Somewhat in the same ballpark is the conjunction ουν (oun), which ties two subsequential clauses together, whether they merely happen to come one after the other or whether the second one logically follows from the first. It mostly means therefore, there upon, certainly, and then, etcetera (Matthew 6:2, Luke 15:28, 1 Corinthians 7:26).

Our word ουν (oun) looks like the particle of negation ου (ou), postfixed with a ν (n) and given an affirmative meaning.
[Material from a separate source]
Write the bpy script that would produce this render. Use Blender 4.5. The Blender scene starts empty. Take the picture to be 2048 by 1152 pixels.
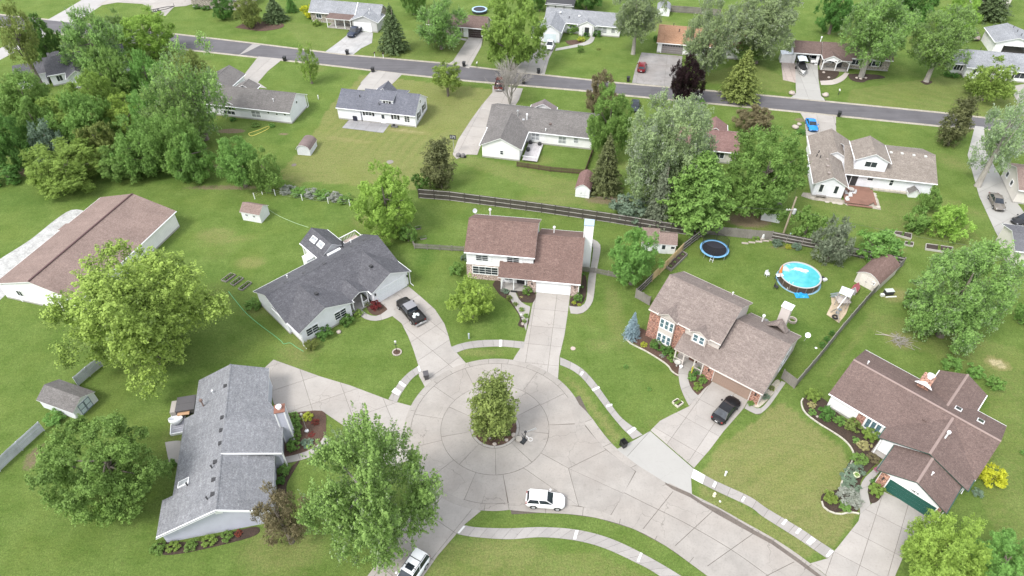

Note that the particle of strong affirmation μην (men) looks like the other particle of negation μη (me) followed by an ν (n).


ουαι  ουα

The interjection ουα (oua) expresses admiration or astonishment, and ουαι (ouai) expresses pain or anger. These words (if that predicate becomes them) are relatively rare in the classics but not so in the New Testament.

They are probably onomatopoeic — that is: the spelled out versions of the sound someone makes when informally expressing disgust, indignation or grief — but their similarity to the particle of negation ου (ou) is obvious. Or said elsewise: these interjections sound as much like "Aye!" as like "No!".

For lack of a suitable alternative, particularly ουαι (ouai) is most commonly translated with a rather archaic "woe" (Matthew 11:21, 1 Corinthians 9:16, Revelation 12:12). The shortened form ουα (oua) only occurs in Mark 15:29.